01 August 2009

Oslo


Last night, I boarded a train in Bergen to travel through the night to the Norwegian capital. Let me just say, that night trains are probably fantastic, if you have a bed. It makes perfect sense, since you can both sleep and travel for the same price. However, if you simply have a regular seat, like I did, they are hellish. Especially if like me, you can't sleep in moving vehicles. In any event, I stumbled off the train this morning drooling with insomnia, weighed down by the three sacks of shit I've been lugging with me since Tuesday. I suppose I should take solace in the fact that if an emergency situation to arbitrate arose, I could immediately change into a full business suit, but right now that seems like a hollow victory. Thankfully, my hotel was close, and the receptionist took mercy on me, letting me check in 9 hours early. I promptly fell into a coma.

Maybe two hours later, I came back to life, and was on my way. If anyone wants a cheap (relatively) and centrally located hotel in Oslo, I would recommend the Thon Astoria, mainly because they have a free coffee machine.

Oslo is pretty much like every other big European city, distinguishable by the fact that it is in Norway, and not any other place. Which means a couple of things. It is expensive, it is consumed with shops selling crappy moose sweaters for far more than they're worth, everyone is multilingual, and hidden amongst the generic trappings of any big city, there are some really fantastic places.

I'm happy to say that I explored Oslo via every major channel of public transit - ferry, tram, bus, and underground. First off, I took the ferry to the Bygdøy peninsula. I got off at the wrong stop because I'm an idiot, so I had to take a local bus to get to the Vikingskipshuset (Viking Ship Museum). But I got there, and it was incredible.

The museum houses two almost perfectly preserved Viking ships built during the 9th century. That's right, two pristine wooden boats that are around 1,200 years old. I was just kind of floored by that. One of the ships was more of a royal pleasure craft, so it had the cliché serpent design at both ends of the bow, along with some incredible carvings. The other ship was an actual ocean going ship, so it was a bit larger and sturdier. In any event, it was really something. Kind of like the fjords, I can't really describe it. They have such intricate design, it's unbelievable to think they're so old. Needless to say, if I was a defenseless Anglo-Saxon and I saw one of those things sailing toward me, I would be scared shitless. Even as they are now, housed in a museum, the ships have a menacing tone about them.

The other highlights of my day included seeing all the Edvard Munch paintings at the Nasjonalmuseet-kunst, checking out a museum about the Norwegian Resistance during WWII, wandering the royal park, and finally making my way to the Vigelandsparken. The Vigelandsparken is pretty wild, it's this giant city park filled with sculptures by the Norwegian sculptor Gustav Vigeland. I'll post some photos eventually, they describe it better than I could in words. It was a little out there, but Norwegians seem to like that sort of thing.

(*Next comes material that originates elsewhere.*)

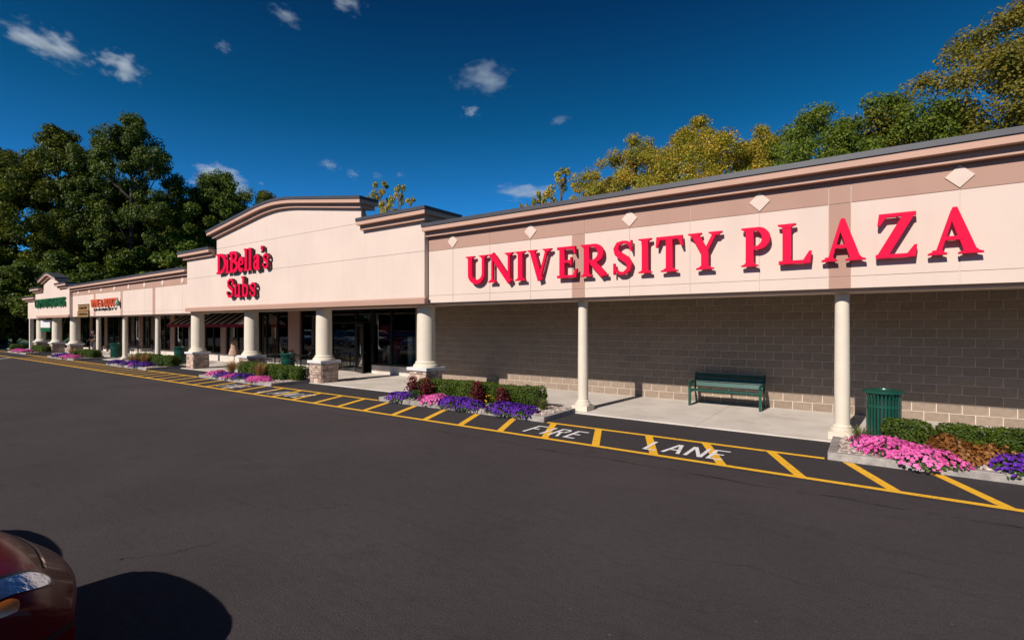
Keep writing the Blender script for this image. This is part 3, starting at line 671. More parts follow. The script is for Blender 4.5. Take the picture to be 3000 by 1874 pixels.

After I got done at the Vigelandsparken, it was getting late, and I was about to die of hunger. So I did it. I went to McDonald's. I ate that damn burger and threw down that Coke faster than I think I've eaten anything in my life. I don't know if it was because I was starving, because I craved grade F beef, the fact that I wanted at least one photo for my McDonald's slideshow, or just because I was comforted by the familiarity, but there you have it. And as always, I walked out with this disgusting feeling about myself and battered pride. But at least I have the photo for my slideshow. That's all that matters.

I had planned to spend a leisurely evening in my hotel, packing, and having a beer or two. But as I quite awkwardly and quite publicly learned while attempting to check out at a grocery store, you can't buy booze past 6:00 PM on Saturday. Slightly dejected, I came back to the hotel, and have been availing myself of said free coffee machine all night. I thought about going to a café to have a beer, but I didn't really feel like dropping the requisite 60kr (approximately $9). That's okay though, coffee isn't bad.

So yes, Oslo. I would recommend a day, maybe a day and a half. This place is swarming with obese cruise ship tourists, so I've already felt a bit constricted on account of that. I'm glad I'm here, but if I was staying longer, I would get the hell out of here, and into the country first thing tomorrow morning...

1 comment:

  1. I love Oslo. I'm finally reading this now, sorry. The viking ship museum is amazing along with the ships are breath taking. Did you go to the noble peace prize museum, it was one of my fav's. I also couldn't believe the price for everything, let just say we did drink much let alone eat much when we were there.